Work to complete: Leave out the pictures and repeat exactly the lines between the one containing "Reconstruct this image" and the one containing "SC.cycles.transparent_max_bounces = 24", inclusive.

[start of Records for processing]

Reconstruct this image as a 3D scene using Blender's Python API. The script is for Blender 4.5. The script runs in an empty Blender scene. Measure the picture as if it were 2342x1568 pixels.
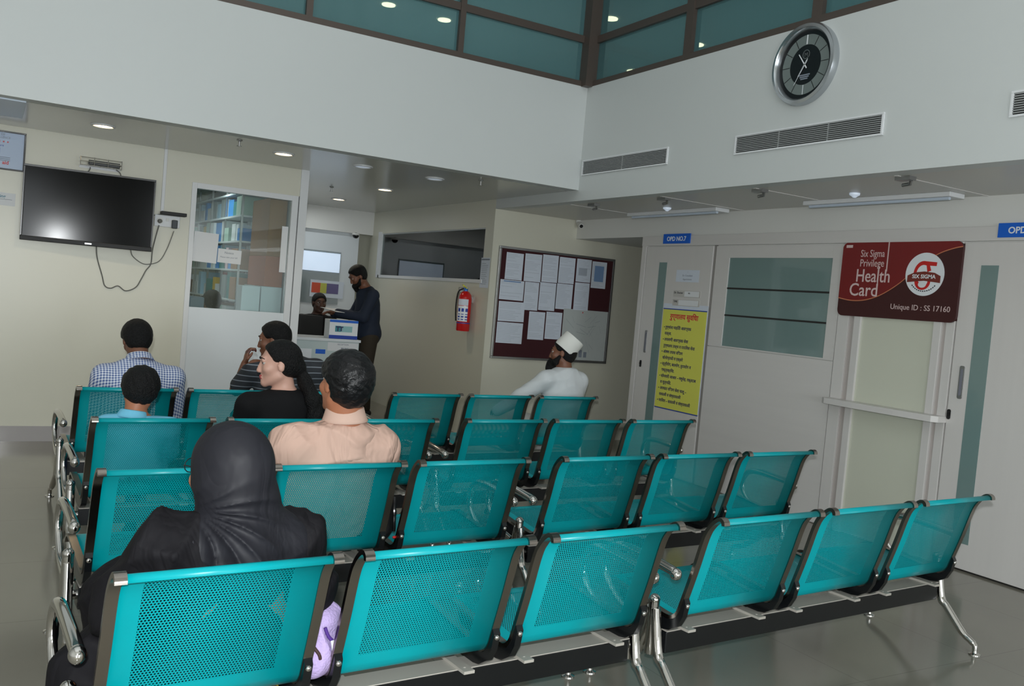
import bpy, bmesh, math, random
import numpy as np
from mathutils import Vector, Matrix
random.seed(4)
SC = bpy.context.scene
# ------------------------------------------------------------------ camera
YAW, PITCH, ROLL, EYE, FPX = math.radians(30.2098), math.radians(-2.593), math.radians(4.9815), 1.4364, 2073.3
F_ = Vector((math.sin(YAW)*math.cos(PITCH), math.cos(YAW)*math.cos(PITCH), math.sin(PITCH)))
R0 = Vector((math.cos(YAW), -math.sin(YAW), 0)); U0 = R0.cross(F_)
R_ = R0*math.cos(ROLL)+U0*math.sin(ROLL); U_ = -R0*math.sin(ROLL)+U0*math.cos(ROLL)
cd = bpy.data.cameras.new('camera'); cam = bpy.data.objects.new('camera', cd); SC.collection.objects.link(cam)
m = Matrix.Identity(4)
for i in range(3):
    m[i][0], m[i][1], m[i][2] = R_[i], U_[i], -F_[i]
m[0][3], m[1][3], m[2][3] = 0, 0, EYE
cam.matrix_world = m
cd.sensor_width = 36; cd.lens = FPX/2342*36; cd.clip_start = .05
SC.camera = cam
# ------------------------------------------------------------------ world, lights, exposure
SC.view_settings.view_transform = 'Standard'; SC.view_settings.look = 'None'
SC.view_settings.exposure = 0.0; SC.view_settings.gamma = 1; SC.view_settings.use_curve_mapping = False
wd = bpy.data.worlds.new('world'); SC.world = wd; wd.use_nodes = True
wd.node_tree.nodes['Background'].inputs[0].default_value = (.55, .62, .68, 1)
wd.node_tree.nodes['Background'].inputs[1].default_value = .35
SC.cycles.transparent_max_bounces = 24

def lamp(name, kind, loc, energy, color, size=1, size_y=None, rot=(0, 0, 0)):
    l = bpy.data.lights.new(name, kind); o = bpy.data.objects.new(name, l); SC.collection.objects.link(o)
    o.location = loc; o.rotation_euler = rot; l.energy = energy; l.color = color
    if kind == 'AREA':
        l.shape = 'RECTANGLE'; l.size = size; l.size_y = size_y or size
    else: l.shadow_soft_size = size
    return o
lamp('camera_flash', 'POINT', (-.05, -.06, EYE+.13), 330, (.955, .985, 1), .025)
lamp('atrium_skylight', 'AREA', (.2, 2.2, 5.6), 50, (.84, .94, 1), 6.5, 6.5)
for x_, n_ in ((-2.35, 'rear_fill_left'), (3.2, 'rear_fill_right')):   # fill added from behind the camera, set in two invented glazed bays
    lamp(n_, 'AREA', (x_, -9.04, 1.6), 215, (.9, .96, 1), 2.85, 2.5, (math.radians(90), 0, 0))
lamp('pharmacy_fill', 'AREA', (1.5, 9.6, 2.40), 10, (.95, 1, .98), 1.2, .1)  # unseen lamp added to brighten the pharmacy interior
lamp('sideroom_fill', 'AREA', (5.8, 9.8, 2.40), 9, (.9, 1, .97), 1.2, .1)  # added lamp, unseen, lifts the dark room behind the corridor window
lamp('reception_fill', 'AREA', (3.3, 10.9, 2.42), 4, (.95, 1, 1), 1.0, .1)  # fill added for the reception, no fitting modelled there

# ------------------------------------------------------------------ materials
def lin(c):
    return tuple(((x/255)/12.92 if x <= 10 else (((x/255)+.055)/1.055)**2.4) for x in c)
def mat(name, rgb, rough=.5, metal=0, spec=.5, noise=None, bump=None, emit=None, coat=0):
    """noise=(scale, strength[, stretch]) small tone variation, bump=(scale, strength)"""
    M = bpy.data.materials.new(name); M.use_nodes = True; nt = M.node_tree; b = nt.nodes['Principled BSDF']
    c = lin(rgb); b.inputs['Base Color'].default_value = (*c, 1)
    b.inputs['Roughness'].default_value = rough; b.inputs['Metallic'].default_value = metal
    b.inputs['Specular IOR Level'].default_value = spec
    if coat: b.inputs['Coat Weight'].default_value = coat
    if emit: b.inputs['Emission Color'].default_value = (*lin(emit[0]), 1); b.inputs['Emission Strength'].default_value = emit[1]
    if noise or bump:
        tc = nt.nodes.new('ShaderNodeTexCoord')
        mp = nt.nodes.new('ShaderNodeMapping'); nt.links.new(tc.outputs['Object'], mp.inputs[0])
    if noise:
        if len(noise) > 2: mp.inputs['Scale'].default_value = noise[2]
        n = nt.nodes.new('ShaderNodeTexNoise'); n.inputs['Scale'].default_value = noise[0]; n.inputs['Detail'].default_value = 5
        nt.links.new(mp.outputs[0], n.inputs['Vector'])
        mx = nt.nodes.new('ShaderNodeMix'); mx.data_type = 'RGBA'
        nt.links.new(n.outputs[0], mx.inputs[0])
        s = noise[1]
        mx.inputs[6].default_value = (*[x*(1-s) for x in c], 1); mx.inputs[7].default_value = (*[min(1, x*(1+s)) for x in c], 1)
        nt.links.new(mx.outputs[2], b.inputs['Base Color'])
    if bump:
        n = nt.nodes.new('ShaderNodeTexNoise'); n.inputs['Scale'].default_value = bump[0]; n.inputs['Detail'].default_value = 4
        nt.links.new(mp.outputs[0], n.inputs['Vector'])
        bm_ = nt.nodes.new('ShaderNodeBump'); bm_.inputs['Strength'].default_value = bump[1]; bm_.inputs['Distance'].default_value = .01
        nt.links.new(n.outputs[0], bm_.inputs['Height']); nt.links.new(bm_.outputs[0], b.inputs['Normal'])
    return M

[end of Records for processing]
[start of Records for processing]

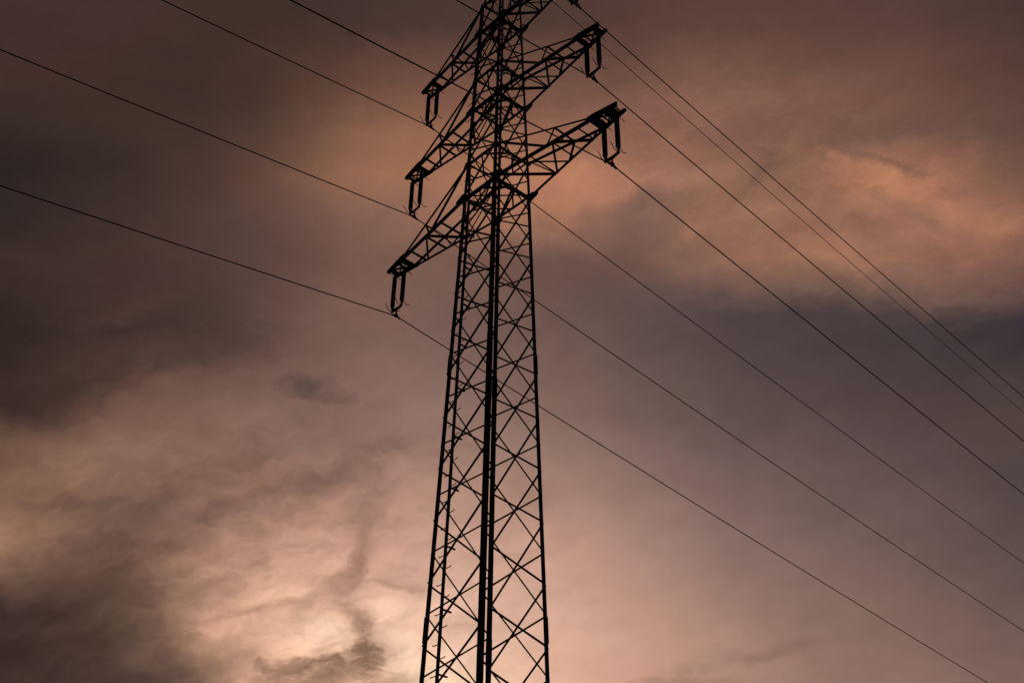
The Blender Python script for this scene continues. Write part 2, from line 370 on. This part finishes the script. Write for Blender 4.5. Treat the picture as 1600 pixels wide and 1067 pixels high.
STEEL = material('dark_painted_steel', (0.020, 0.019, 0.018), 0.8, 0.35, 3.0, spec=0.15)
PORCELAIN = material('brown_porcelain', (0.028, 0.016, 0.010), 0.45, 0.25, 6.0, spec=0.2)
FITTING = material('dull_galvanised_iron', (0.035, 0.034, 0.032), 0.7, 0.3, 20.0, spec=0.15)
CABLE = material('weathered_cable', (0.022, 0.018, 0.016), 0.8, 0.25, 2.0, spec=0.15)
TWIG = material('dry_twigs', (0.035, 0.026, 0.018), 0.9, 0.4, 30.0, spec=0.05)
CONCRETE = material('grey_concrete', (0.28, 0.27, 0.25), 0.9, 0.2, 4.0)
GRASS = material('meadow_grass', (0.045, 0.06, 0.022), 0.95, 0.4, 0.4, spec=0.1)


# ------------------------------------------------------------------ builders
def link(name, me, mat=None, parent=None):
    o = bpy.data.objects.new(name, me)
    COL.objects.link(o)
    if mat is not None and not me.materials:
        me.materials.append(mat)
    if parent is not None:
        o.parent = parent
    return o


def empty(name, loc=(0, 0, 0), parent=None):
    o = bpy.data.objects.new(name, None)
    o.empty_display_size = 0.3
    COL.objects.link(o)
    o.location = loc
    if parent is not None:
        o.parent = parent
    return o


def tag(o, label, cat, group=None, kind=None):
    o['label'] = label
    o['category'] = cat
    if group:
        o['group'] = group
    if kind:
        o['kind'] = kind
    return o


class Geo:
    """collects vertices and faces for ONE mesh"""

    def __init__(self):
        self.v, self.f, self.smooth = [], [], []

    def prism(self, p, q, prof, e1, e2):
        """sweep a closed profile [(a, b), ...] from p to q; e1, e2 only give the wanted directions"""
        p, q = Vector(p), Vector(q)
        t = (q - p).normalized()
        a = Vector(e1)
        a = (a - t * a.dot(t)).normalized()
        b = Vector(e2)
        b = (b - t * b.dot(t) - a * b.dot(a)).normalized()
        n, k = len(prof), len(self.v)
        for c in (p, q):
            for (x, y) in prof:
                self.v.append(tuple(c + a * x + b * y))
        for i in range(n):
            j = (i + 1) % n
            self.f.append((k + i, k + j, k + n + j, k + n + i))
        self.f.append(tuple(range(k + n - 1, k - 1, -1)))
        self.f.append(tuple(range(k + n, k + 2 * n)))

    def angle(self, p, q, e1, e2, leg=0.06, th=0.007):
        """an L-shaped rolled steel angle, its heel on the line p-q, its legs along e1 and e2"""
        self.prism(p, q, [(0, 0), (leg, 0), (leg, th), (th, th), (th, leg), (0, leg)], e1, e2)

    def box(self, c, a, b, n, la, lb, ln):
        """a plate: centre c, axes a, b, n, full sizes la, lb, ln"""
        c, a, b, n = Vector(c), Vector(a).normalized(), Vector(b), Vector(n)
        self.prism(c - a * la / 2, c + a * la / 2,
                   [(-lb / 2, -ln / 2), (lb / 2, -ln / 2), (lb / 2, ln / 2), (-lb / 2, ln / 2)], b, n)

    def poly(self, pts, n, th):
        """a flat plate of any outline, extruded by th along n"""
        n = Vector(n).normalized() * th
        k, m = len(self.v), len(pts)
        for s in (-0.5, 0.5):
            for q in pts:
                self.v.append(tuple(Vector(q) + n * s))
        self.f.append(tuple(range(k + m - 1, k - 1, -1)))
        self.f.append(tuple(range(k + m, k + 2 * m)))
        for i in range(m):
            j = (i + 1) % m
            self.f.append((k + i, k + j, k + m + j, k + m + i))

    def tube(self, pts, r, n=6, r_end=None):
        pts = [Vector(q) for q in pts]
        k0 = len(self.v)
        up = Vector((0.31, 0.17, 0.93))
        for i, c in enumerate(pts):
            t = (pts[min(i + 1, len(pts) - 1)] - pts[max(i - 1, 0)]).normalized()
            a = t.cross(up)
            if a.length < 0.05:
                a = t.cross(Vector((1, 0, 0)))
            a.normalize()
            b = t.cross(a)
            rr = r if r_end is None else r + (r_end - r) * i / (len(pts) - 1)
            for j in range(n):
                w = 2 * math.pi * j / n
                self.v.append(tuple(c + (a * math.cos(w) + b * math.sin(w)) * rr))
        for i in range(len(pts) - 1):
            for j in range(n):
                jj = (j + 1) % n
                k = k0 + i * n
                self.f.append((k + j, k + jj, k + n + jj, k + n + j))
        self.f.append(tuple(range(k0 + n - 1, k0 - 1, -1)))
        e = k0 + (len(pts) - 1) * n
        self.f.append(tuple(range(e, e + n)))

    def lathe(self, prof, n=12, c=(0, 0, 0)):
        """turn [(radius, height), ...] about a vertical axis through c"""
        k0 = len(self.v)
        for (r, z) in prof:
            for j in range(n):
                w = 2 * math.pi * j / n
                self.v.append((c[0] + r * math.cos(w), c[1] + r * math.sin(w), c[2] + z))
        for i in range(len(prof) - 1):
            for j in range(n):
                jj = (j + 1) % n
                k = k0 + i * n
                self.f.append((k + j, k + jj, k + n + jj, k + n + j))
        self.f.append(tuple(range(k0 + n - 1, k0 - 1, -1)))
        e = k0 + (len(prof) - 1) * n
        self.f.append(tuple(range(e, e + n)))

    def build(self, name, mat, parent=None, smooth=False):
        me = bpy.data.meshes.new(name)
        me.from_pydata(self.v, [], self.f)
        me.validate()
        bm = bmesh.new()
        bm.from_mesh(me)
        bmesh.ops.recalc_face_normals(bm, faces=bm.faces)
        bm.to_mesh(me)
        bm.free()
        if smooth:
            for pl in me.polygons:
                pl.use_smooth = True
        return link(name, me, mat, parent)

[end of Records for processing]
[start of Records for processing]

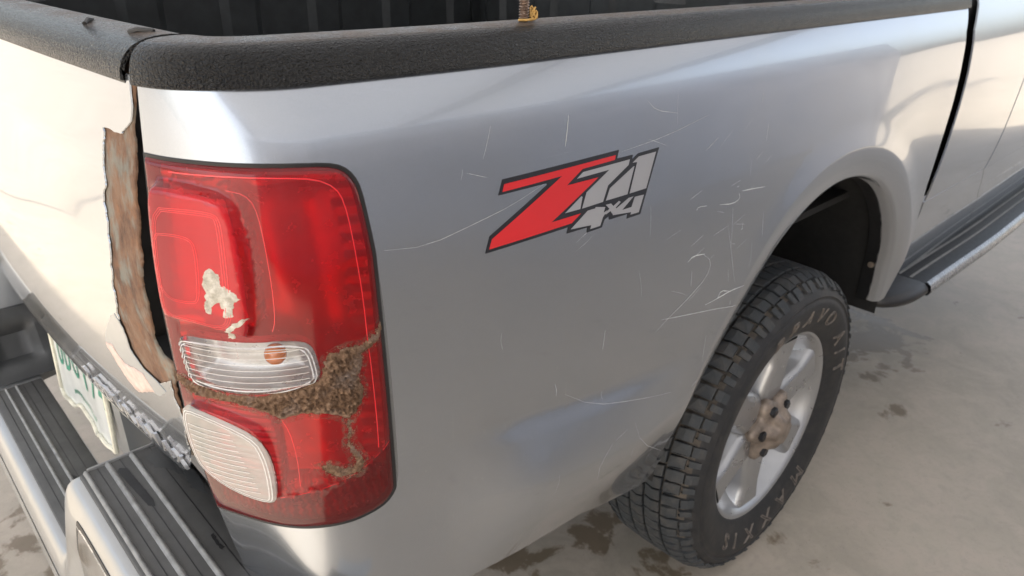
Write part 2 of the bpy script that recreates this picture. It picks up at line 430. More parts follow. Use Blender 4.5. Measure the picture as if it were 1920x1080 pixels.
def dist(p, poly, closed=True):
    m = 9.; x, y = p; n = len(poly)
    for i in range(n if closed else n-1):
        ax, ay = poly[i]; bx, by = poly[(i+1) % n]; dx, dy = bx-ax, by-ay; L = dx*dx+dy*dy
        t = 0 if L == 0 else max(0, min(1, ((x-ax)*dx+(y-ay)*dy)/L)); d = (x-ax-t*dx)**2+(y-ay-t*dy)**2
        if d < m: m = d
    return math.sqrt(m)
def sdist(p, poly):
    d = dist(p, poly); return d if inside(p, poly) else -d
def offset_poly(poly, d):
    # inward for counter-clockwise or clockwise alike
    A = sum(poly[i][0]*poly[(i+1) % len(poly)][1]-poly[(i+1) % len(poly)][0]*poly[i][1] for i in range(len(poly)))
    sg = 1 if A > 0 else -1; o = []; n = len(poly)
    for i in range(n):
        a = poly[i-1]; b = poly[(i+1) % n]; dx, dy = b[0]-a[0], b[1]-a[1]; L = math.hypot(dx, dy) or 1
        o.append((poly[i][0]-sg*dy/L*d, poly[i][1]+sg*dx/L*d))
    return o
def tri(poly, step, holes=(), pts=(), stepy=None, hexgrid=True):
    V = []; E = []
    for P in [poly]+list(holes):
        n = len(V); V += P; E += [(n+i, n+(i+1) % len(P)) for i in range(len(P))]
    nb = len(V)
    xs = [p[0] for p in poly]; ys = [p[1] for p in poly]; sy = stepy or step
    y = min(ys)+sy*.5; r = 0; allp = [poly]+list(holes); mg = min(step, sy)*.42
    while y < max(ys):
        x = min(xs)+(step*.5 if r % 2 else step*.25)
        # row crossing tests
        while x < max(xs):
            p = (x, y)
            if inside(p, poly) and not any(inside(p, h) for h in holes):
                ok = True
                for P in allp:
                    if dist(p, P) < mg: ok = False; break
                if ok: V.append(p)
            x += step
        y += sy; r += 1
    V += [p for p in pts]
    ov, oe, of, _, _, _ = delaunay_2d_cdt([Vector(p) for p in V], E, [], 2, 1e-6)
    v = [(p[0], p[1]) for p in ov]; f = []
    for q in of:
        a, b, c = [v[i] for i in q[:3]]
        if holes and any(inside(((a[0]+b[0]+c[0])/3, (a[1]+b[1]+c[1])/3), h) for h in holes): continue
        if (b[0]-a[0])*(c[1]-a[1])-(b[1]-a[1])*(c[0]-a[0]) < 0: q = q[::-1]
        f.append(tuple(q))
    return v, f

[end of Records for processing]

Full response:
Reconstruct this image as a 3D scene using Blender's Python API. The script is for Blender 4.5. The script runs in an empty Blender scene. Measure the picture as if it were 2342x1568 pixels.
import bpy, bmesh, math, random
import numpy as np
from mathutils import Vector, Matrix
random.seed(4)
SC = bpy.context.scene
# ------------------------------------------------------------------ camera
YAW, PITCH, ROLL, EYE, FPX = math.radians(30.2098), math.radians(-2.593), math.radians(4.9815), 1.4364, 2073.3
F_ = Vector((math.sin(YAW)*math.cos(PITCH), math.cos(YAW)*math.cos(PITCH), math.sin(PITCH)))
R0 = Vector((math.cos(YAW), -math.sin(YAW), 0)); U0 = R0.cross(F_)
R_ = R0*math.cos(ROLL)+U0*math.sin(ROLL); U_ = -R0*math.sin(ROLL)+U0*math.cos(ROLL)
cd = bpy.data.cameras.new('camera'); cam = bpy.data.objects.new('camera', cd); SC.collection.objects.link(cam)
m = Matrix.Identity(4)
for i in range(3):
    m[i][0], m[i][1], m[i][2] = R_[i], U_[i], -F_[i]
m[0][3], m[1][3], m[2][3] = 0, 0, EYE
cam.matrix_world = m
cd.sensor_width = 36; cd.lens = FPX/2342*36; cd.clip_start = .05
SC.camera = cam
# ------------------------------------------------------------------ world, lights, exposure
SC.view_settings.view_transform = 'Standard'; SC.view_settings.look = 'None'
SC.view_settings.exposure = 0.0; SC.view_settings.gamma = 1; SC.view_settings.use_curve_mapping = False
wd = bpy.data.worlds.new('world'); SC.world = wd; wd.use_nodes = True
wd.node_tree.nodes['Background'].inputs[0].default_value = (.55, .62, .68, 1)
wd.node_tree.nodes['Background'].inputs[1].default_value = .35
SC.cycles.transparent_max_bounces = 24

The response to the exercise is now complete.